Find the lines of data that contain the string "pixels", then list them.

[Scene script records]
* START *
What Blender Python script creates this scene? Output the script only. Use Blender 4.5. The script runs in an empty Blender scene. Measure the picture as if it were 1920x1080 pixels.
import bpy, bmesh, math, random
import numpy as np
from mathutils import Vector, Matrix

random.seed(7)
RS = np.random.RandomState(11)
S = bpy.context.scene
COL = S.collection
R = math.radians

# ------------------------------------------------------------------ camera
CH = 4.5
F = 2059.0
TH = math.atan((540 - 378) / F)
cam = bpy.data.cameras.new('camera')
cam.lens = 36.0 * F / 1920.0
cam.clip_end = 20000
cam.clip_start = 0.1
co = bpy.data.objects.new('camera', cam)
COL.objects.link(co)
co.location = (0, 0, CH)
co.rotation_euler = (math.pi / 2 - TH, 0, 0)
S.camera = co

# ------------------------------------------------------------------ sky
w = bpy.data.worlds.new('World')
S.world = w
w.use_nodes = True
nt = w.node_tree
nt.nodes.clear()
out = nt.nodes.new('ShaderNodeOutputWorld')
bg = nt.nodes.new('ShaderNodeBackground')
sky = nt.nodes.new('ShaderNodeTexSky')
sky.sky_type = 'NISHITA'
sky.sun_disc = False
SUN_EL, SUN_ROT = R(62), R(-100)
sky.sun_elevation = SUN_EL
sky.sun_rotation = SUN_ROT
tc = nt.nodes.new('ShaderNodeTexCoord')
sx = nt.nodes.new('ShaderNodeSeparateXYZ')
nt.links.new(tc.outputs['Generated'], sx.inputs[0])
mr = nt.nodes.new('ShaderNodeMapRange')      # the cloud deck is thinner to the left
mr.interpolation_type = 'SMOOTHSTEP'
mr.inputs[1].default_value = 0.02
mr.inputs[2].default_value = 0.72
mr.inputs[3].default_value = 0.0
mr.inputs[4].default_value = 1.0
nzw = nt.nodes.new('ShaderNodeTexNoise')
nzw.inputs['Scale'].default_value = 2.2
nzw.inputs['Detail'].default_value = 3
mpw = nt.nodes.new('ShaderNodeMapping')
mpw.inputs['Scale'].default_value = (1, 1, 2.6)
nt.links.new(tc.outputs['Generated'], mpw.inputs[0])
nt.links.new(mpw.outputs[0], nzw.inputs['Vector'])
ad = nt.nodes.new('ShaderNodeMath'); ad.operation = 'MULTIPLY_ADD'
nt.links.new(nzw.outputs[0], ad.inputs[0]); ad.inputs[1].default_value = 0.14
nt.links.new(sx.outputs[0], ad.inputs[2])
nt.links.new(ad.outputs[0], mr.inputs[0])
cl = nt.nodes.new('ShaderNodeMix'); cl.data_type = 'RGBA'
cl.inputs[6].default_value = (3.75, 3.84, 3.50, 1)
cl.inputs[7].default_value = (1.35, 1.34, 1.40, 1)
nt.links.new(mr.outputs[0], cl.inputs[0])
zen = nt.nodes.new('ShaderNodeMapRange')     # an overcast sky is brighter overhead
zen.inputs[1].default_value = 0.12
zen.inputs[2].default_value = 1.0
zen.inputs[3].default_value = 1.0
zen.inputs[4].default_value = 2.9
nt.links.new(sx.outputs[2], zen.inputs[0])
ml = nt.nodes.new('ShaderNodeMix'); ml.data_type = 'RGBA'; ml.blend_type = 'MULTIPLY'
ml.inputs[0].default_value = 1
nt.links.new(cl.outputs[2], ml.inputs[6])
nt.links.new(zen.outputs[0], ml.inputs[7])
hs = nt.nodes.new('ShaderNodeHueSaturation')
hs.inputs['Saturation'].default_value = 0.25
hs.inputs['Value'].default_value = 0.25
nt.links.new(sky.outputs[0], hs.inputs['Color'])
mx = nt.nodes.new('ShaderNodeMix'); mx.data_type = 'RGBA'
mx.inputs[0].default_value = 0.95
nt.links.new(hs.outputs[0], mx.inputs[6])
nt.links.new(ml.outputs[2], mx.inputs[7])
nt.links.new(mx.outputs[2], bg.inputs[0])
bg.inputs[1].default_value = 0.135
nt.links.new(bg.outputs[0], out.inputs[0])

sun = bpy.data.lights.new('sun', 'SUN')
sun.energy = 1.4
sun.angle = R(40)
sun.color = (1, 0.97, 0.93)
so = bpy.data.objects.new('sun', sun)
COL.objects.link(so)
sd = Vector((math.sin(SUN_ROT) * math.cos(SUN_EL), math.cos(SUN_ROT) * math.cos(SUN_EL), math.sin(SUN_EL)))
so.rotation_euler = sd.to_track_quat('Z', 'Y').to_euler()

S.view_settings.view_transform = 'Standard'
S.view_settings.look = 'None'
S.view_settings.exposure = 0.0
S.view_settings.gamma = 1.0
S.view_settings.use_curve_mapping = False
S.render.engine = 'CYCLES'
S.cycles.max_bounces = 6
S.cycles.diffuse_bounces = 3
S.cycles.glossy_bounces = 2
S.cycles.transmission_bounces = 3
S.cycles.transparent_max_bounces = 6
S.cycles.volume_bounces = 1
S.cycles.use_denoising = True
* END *
* START *
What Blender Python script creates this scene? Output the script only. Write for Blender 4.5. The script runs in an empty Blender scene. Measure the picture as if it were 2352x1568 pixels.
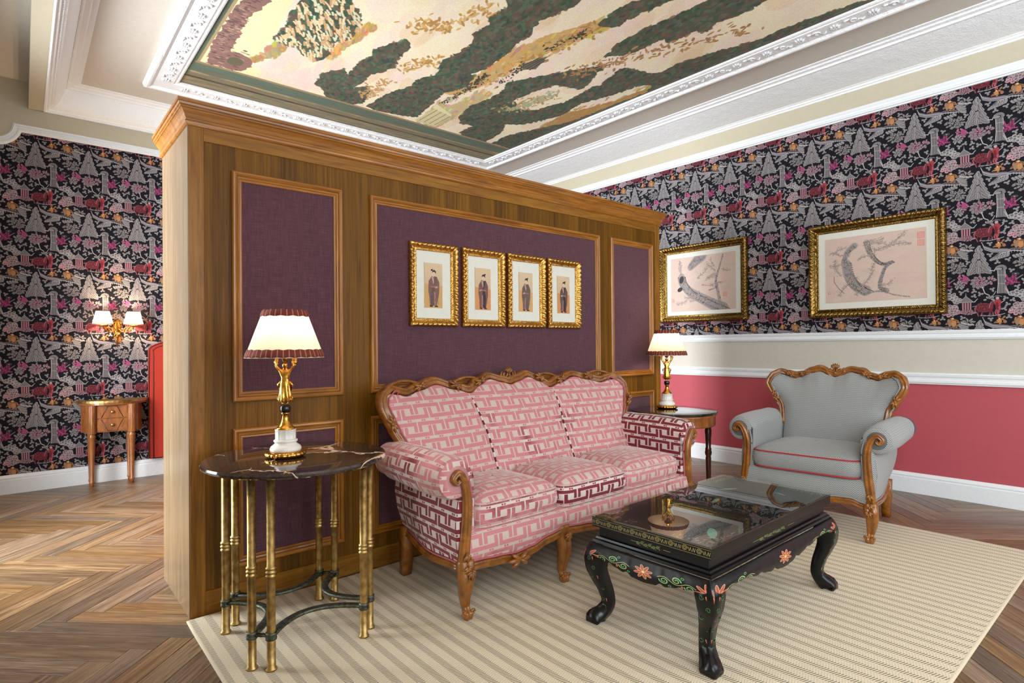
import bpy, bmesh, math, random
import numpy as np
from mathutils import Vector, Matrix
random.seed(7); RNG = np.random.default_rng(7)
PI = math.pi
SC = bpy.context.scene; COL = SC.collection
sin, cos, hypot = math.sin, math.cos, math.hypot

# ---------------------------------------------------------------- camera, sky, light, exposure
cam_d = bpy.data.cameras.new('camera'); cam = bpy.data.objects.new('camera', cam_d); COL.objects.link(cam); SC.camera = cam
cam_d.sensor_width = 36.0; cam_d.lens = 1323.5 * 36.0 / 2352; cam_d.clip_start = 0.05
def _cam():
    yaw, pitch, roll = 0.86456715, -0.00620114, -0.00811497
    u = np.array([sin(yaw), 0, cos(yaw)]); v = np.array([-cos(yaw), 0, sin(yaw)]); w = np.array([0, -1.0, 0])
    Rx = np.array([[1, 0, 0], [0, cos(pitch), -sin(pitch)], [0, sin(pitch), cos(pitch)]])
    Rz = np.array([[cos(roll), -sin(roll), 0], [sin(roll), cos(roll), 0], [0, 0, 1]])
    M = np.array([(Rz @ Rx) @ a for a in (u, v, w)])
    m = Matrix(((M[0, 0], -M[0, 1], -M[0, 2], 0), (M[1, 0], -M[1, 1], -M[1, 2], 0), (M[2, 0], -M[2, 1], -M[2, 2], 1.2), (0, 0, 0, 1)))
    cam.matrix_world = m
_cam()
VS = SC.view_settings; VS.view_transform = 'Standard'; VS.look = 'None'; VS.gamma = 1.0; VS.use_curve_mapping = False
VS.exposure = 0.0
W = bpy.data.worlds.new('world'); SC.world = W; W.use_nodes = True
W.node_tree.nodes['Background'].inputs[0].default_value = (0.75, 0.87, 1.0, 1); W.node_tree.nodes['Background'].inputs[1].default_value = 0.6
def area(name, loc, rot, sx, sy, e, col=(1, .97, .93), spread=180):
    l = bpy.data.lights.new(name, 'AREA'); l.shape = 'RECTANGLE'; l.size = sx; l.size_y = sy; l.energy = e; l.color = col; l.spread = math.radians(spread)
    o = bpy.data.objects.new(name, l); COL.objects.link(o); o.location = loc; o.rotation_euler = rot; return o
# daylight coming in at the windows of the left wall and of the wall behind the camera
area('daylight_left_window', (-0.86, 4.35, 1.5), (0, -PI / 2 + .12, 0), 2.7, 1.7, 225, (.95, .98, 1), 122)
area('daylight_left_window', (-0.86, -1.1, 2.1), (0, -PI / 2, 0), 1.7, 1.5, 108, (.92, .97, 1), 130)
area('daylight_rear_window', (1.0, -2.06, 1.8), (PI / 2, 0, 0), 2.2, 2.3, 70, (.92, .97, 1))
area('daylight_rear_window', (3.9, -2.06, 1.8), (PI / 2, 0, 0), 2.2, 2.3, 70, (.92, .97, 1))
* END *
Correct answer:
What Blender Python script creates this scene? Output the script only. Use Blender 4.5. The script runs in an empty Blender scene. Measure the picture as if it were 1920x1080 pixels.
What Blender Python script creates this scene? Output the script only. Write for Blender 4.5. The script runs in an empty Blender scene. Measure the picture as if it were 2352x1568 pixels.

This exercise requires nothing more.